GR 147375; (June, 2006) (Digest)
G.R. No. 147375 ; June 26, 2006
COMMISSIONER OF INTERNAL REVENUE, Petitioner, vs. BANK OF THE PHILIPPINE ISLANDS, Respondent.
FACTS
Respondent Bank of the Philippine Islands (BPI), a domestic corporation, earned interest income from lending activities. A 20% final withholding tax was deducted at source from this interest, meaning BPI received the income net of this tax. For the year 1996, BPI included this withheld 20% tax amount in its tax base when computing and paying its 5% gross receipts tax under Section 119 of the National Internal Revenue Code. Later, citing a Court of Tax Appeals (CTA) decision in Asian Bank Corporation, BPI sought a refund, arguing the withheld tax should not be part of gross receipts. The CTA granted a partial refund, a decision affirmed by the Court of Appeals. The appellate court reasoned that the withheld tax was not actually received by BPI and derived from Commissioner v.
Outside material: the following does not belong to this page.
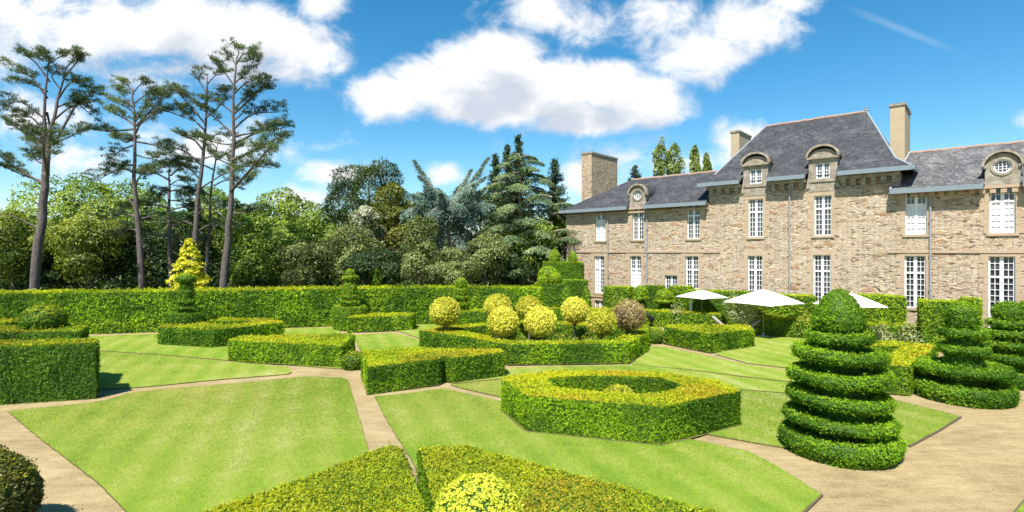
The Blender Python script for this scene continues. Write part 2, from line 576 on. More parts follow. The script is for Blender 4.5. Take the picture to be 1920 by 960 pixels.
def mat_simple(name, col, rough=0.6, var=0.15, scale=6, spec=0.3, metal=0.0, bump=0.2):
    m, nt, out = new_mat(name); t = NT(nt)
    n = t.noise(t.obj(), scale, 5, 0.65)
    c = t.mix(n, tuple(x * (1 - var) for x in col), tuple(min(1, x * (1 + var)) for x in col))
    t.principled(out, c, rough, t.bump(n, bump, 0.01), spec, metal)
    return m


M['white'] = mat_simple('white_painted_wood', (0.80, 0.80, 0.78), 0.45, 0.04)
M['zinc'] = mat_simple('blue_grey_zinc', (0.19, 0.235, 0.26), 0.45, 0.12, 3, 0.4)
M['pipe'] = mat_simple('grey_downpipe', (0.26, 0.28, 0.30), 0.5, 0.12)
M['render'] = mat_simple('ochre_chimney_render', (0.43, 0.35, 0.225), 0.9, 0.2, 2.2, 0.1)
M['terracotta'] = mat_simple('terracotta_ridge', (0.32, 0.215, 0.165), 0.85, 0.35, 7, 0.15)
M['canvas'] = mat_simple('white_canvas', (0.82, 0.81, 0.78), 0.85, 0.02)
M['wood'] = mat_simple('brown_wood', (0.30, 0.16, 0.08), 0.6, 0.2)
M['edging'] = mat_simple('dark_edging', (0.12, 0.095, 0.062), 0.8, 0.25)
M['iron'] = mat_simple('black_iron', (0.012, 0.012, 0.013), 0.5, 0.2)
M['stone_pale'] = mat_simple('pale_grey_stone', (0.34, 0.33, 0.30), 0.85, 0.25, 5, 0.2, 0, 0.6)


def mat_glass():
    m, nt, out = new_mat('window_glass'); t = NT(nt)
    o = t.obj()
    n = t.noise(o, 2.3, 2, 0.5)
    col = t.ramp(n, [(0.4, (0.025, 0.028, 0.035)), (0.65, (0.09, 0.095, 0.11))])
    t.principled(out, col, 0.06, t.bump(t.noise(o, 3.0, 1, 0.4), 0.08, 0.02), 0.6)
    return m


M['glass'] = mat_glass()

# ------------------------------------------------------------------ ground, paths, lawns
mb = MB(); S_ = 1500
mb.add([(-S_, -300, 0), (S_, -300, 0), (S_, 2000, 0), (-S_, 2000, 0)], [(0, 1, 2, 3)])
structure(mb.build('ground', M['earth']))

gpoly = [(-36, 2), (34, 2), (34, 22), (21.5, 32.2), (5.0, 46.5), (3.0, 38.5), (-40, 33.5)]
mb = MB(); mb.add([(x, y, 0.006) for x, y in gpoly], [tuple(range(len(gpoly)))])
structure(mb.build('gravel_path', M['gravel']))


def ccw(p):
    a = sum(p[i][0] * p[(i + 1) % len(p)][1] - p[(i + 1) % len(p)][0] * p[i][1] for i in range(len(p)))
    return p if a > 0 else p[::-1]


def densify(p, step):
    out = []
    for i in range(len(p)):
        a = np.array(p[i]); b = np.array(p[(i + 1) % len(p)])
        n = max(1, int(np.linalg.norm(b - a) / step))
        for k in range(n): out.append(tuple(a + (b - a) * k / n))
    return out


LAWN_POLYS = []


def lawn(pxs, z=0.05):
    p = ccw([G(x, y, z) for x, y in pxs])
    LAWN_POLYS.append(p)
    q = densify(p, 0.3)
    q = [(x + random.uniform(-.012, .012), y + random.uniform(-.012, .012)) for x, y in q]
    n = len(q); mb = MB()
    tri = tessellate_polygon([[Vector((x, y, 0)) for x, y in q]])
    tri = [t for t in tri]
    V = [(x, y, z) for x, y in q]
    T = []
    for t in tri:
        a, b_, c = (np.array(V[i][:2]) for i in t)
        cr = (b_[0] - a[0]) * (c[1] - a[1]) - (b_[1] - a[1]) * (c[0] - a[0])
        T.append(tuple(t) if cr > 0 else tuple(t)[::-1])
    mb.add(V, T, 0)
    mb.add(V + [(x, y, -0.02) for x, y in q], [(n + i, n + (i + 1) % n, (i + 1) % n, i) for i in range(n)], 1)
    return structure(mb.build('lawn', [M['lawn'], M['soil']]))


# front left
lawn([(15, 770), (60, 766), (110, 761), (160, 756), (200, 750), (222, 743), (240, 737), (300, 730), (400, 722), (480, 715), (567, 706), (640, 708), (652, 713),
      (672, 780), (690, 840), (722, 960), (745, 1050), (330, 1050), (240, 960), (185, 905), (130, 862), (80, 825), (35, 787)])
# behind the stepped block, in two terraces
lawn([(60, 742), (185, 729), (240, 727), (280, 724), (400, 712), (500, 704), (540, 701), (547, 697), (540, 688), (430, 678), (300, 666), (185, 659), (60, 652)])
lawn([(60, 650), (185, 657), (300, 664), (430, 675.5), (640, 691), (662, 672), (655, 645), (640, 627), (632, 614), (590, 614), (420, 619), (295, 626), (180, 630), (40, 634)])
# right of the straight path, up to the pierced hedge
lawn([(663, 628), (677, 660), (690, 690), (720, 705), (880, 700), (890, 675), (800, 655), (787, 638), (760, 629.5), (735, 624)])
lawn([(740, 618), (765, 627), (790, 635), (1000, 650), (1212, 646), (1243, 640), (1240, 616), (1100, 606), (1000, 604), (880, 605), (780, 606)])
# front right of the straight path
lawn([(703, 743), (760, 738), (832, 728), (870, 737), (940, 752), (1100, 788), (1312, 827), (1400, 845), (1450, 870), (1500, 900), (1540, 926), (1505, 960), (1420, 1050),
      (880, 1050), (822, 950), (780, 876), (752, 830), (722, 780)])
# middle right strips
lawn([(845, 721), (870, 728), (940, 744), (1100, 778), (1330, 814), (1420, 830), (1470, 838), (1560, 850), (1640, 850), (1706, 834), (1760, 805), (1800, 781), (1770, 772), (1712, 758),
      (1670, 748), (1600, 742), (1480, 738.5), (1380, 731), (1290, 715), (1180, 704), (1000, 706)])
lawn([(850, 718.5), (1000, 703), (1180, 702.5), (1290, 713), (1380, 729), (1480, 736), (1600, 739), (1660, 728), (1600, 722), (1490, 718), (1400, 708.5), (1300, 695), (1195, 684.5), (1060, 686), (960, 689)])
lawn([(1185, 683), (1300, 693), (1400, 706), (1490, 716), (1600, 718), (1640, 706), (1560, 700), (1480, 694), (1400, 684), (1330, 668), (1245, 650), (1214, 650)])
lawn([(1342, 664), (1400, 680), (1480, 690), (1580, 700), (1650, 690), (1640, 660), (1560, 640), (1520, 634), (1420, 631), (1400, 640)])
# sliver at the bottom right corner
lawn([(1903, 960), (1925, 935), (1990, 935), (1990, 1050), (1860, 1050)])

# grass blades on the near lawns
def in_poly(P, poly):
    x, y = P[:, 0], P[:, 1]; ins = np.zeros(len(P), bool); n = len(poly)
    for i in range(n):
        x0, y0 = poly[i]; x1, y1 = poly[(i + 1) % n]
        c = ((y0 > y) != (y1 > y)) & (x < (x1 - x0) * (y - y0) / (y1 - y0 + 1e-12) + x0)
        ins ^= c
    return ins


mb = MB()
for k, p in enumerate(LAWN_POLYS):
    pa = np.array(p); lo, hi = pa.min(0), pa.max(0)
    dist = max(6.0, lo[1])
    n = int((hi[0] - lo[0]) * (hi[1] - lo[1]) * (1900 if dist < 14 else 420 if dist < 20 else 150))
    P = lo + rng.random((n, 2)) * (hi - lo)
    P = P[in_poly(P, p)]
    # extra fringe at the edges
    q = np.array(densify(p, 0.02 if dist < 14 else 0.04))
    q = q + rng.normal(size=q.shape) * 0.015
    P = np.concatenate((P, q)); n = len(P)
    sz = np.clip(P[:, 1] / 14.0, 0.7, 2.0)
    h = (0.012 + 0.022 * rng.random(n)) * sz ** 0.5
    a = rng.random(n) * 6.283; lean = rng.normal(size=(n, 2)) * 0.022 * sz[:, None]
    w = 0.0045 * sz
    B = np.c_[P, np.full(n, 0.049)]
    d = np.c_[np.cos(a) * w, np.sin(a) * w, np.zeros(n)]
    tip = B + np.c_[lean, h]
    V = np.stack((B - d, B + d, tip), 1).reshape(-1, 3)
    z = np.clip(.5 + (vnoise(B, .5, 3) - .5) * 1.0 + (vnoise(B, 2.6, 4) - .5) * .6 + (vnoise(B, 9.0, 5) - .5) * .6, 0, 1)
    r = rng.random(n)
    r = np.where(rng.random(n) < .12, r * 2.2, r)
    c = np.c_[0.09 + 0.24 * z + 0.12 * r, 0.19 + 0.13 * z + 0.10 * r, 0.010 + 0.08 * z + 0.03 * r]
    mb.add(V, np.arange(3 * n).reshape(n, 3), 0, np.repeat(c, 3, 0))
o = mb.build('grass', M['leaf'])
structure(o, 'stuff')

# dark timber edging between lawn and gravel at the lower right
for pts in ([(1542, 927), (1505, 963), (1440, 1040)], [(1802, 781), (1762, 806), (1706, 836)], [(1900, 962), (1924, 933)]):
    mb = MB()
    g = [np.array(G(x, y, 0.05)) for x, y in pts]
    for a, b_ in zip(g[:-1], g[1:]):
        d = (b_ - a) / np.linalg.norm(b_ - a); nn = np.array((-d[1], d[0])) * 0.014
        V = [(*(a - nn), 0), (*(b_ - nn), 0), (*(b_ + nn), 0), (*(a + nn), 0), (*(a - nn), .062), (*(b_ - nn), .062), (*(b_ + nn), .062), (*(a + nn), .062)]
        mb.add(V, [(4, 5, 6, 7), (0, 1, 5, 4), (1, 2, 6, 5), (2, 3, 7, 6), (3, 0, 4, 7)])
    structure(mb.build('lawn_edging', M['edging']))

# ------------------------------------------------------------------ clipped foliage
def C(*a): return np.array(a)


def yew_col(golden=0.5, dark=(0.065, 0.165, 0.008), mid=(0.32, 0.50, 0.014), top=(0.54, 0.54, 0.014), orange=(0.56, 0.40, 0.025), seed=1):
    """dark old needles and lime shoots; flat tops carry the golden new growth"""
    dark, mid, top, orange = map(np.array, (dark, mid, top, orange))

    def fn(P, N, f):
        n = len(P)
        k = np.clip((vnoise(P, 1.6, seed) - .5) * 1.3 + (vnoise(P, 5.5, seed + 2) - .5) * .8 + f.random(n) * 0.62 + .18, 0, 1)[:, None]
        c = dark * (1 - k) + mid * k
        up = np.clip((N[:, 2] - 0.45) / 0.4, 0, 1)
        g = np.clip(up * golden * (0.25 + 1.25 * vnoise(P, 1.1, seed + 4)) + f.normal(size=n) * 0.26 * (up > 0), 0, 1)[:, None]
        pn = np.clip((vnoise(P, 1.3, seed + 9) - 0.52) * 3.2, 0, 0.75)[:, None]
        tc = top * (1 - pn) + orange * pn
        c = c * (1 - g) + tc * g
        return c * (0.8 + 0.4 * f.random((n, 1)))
    return fn


def tri_sample(V, T, n, f):
    A, B, Cc = V[T[:, 0]], V[T[:, 1]], V[T[:, 2]]
    cr = np.cross(B - A, Cc - A); ar = np.linalg.norm(cr, axis=1) * 0.5
    idx = f.choice(len(T), size=n, p=ar / ar.sum())
    r1 = np.sqrt(f.random(n))[:, None]; r2 = f.random(n)[:, None]
    P = A[idx] * (1 - r1) + B[idx] * (r1 * (1 - r2)) + Cc[idx] * (r1 * r2)
    return P, nrm(cr)[idx], ar.sum()


def area(V, T):
    return (np.linalg.norm(np.cross(V[T[:, 1]] - V[T[:, 0]], V[T[:, 2]] - V[T[:, 0]]), axis=1) * 0.5).sum()


def leaf_quads(P, N, L, W, f, spread=0.6, up=0.35, out=0.5):
    n = len(P)
    F = nrm(N + spread * f.normal(size=(n, 3)))
    A = f.normal(size=(n, 3)) * 0.8 + out * N + np.array((0, 0, up))
    A = nrm(A - F * (A * F).sum(1, keepdims=True))
    B = np.cross(F, A)
    l = (L * (0.6 + 0.8 * f.random(n)))[:, None]; w = (W * (0.7 + 0.6 * f.random(n)))[:, None]
    return np.stack((P - A * l * 0.35, P + B * w * 0.5, P + A * l * 0.65, P - B * w * 0.5), 1).reshape(-1, 3)


def tris_of(faces):
    T = []
    for fc in faces:
        for i in range(1, len(fc) - 1): T.append((fc[0], fc[i], fc[i + 1]))
    return np.array(T)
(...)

Tours Specialists, which held that gross receipts exclude monies held in trust that do not benefit the taxpayer.
ISSUE
Whether the 20% final tax withheld at source from a bankβs interest income forms part of its gross receipts for computing the 5% gross receipts tax.
RULING
Yes. The Supreme Court reversed the lower courts, ruling in favor of the Commissioner. The legal logic hinges on the statutory definition and ordinary meaning of “gross receipts” and the nature of the final withholding tax. Gross receipts tax is imposed on the entire income received without any deduction. The 20% final withholding tax is not a separate amount held in trust; it is an integral part of the interest income earned by the bank, which is merely collected at source for the bank’s income tax liability. The amount withheld is therefore constructively received by the bank as income. The Court, following its precedent in China Banking Corporation v. Court of Appeals, clarified that Tours Specialists was inapplicable as it involved travel taxes collected by an agent for remittance to the government, which were never the agent’s income. In contrast, the interest income from which the tax is withheld is indisputably the bank’s income. Revenue Regulations No. 12-80, stating the tax is based on “all items of income actually received,” does not exclude the withheld amount, as constructive receipt satisfies this requirement. Thus, the gross receipts tax base must include the gross interest income before the withholding.